The Canadian protests might seem a tad odd. There were no big bank bailouts in Canada; in fact, when the housing bubble of 2007/2008 burst and the auto industry found itself thoroughly mangled, the only bailout of note that resulted in this country was that of General Motors, which took $1.4 billion in loans from the Canadian government. This was initially met with some scepticism from a great many people, myself included (isn’t failure what capitalism is all about, after all?), but we are now forced to admit we were wrong. The loans were repaid five years ahead of schedule, and hundreds of jobs were saved.

So what, then, are the folks down at the Market Exchange griping about? Well, at best it is show of solidarity with the counterpart movements in the United States, which in itself is admirable and worthy of our support. And if you vide their website, you may be somewhat impressed to find that they claim to be “sending a message to the financial sector worldwide that banks exist to serve us, not the other way around, that the practices of speculation and fractional reserve lending have created a massive inequality and are no longer valid systems.”

This is considerably more coherent a mission statement than the American organizers have managed to devise; currency speculation and fractional reserve lending are specific policies that can be specifically reformed. In Stiglitz’s book Globalization and Its Discontents, he notes that currency speculation was a root cause of Thailand’s real estate and stock market bubble back in the ’80s. He describes it as an “exuberance” of “hot, speculative money” exacerbated by the International Monetary Fund’s quasi-Reaganomic free-market policies that ultimately ended up with a lot more money going into the pockets of currency speculators than the Thai economy.

If there is one major impediment to the Canadian manifestations of the Occupy protests, it is that they are Canadian. Whatever it is that prevents us from being anything but frivolous or farcical eludes me, but I suspect it’s not so much the politicians as the electorate, and the bloody journalists. Consider that while the demonstrators are congregating to protest currency speculation, the Toronto Star, the most widely circulated newspaper in Canada, ran a front page article a few days ago profiling a certain Fawad Khan, a man who makes money doing - guess what? Currency speculation.
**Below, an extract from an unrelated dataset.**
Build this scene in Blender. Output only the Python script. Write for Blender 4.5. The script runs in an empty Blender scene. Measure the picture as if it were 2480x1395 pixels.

I would like to imagine that a newspaper that pretends to be as “progressive” as the Star does would be lampooning this behaviour, but I encourage you to read the article and see if it makes the practice anything less than appealing.

This is to say nothing at all of the Star’s appalling coverage of the protest itself. Open yesterday’s paper and you’ll find a series of flippant profiles of the various Occupations in Halifax, Montreal, Calgary, and Vancouver, with hockey-card stats including “Beefs” and “Best Dressed.” The Star is careful to mention, when discussing the “Beefs” of the Montreal protest, that one of the protesters wrote “Kevin O’Reilly” on a sign instead of “Kevin O’Leary,” and the “Best Dressed” section is devoted to sneering at outlandishly clad protesters. All this is nothing less than an opportunistic Us Weekly-esque indulgence in sensationalism, turning what ought to be a meaningful political protest into just another farcical Canadian dog-and-pony show. By refusing to report seriously on this issue, the Toronto Star does nothing but undermine the movement and further compound its position as the kind of establishment press that is part of the problem in the first place.

The National Post is no better, devoting much its time to discussing the non-event that was the “conflict” between John Fox of the American Indian Movement, and the organizers of the Occupy Toronto protest. Why is the Canadian press devoting all of its time to discrediting or jeering at these people? Those of you who take some delight in assuming a holier-than-thou attitude towards Americans might take note; our media is just as partisan, just as reactionary, and just as ineffectual.

So far, the Occupy protests have grown and have not faltered. But although they have not failed, at least in Canada they are flailing through a darkness of reportage that is unwilling to support them. One only hopes they find some handhold before the whole edifice collapses and Canada is once again left where it began: holding an empty bag.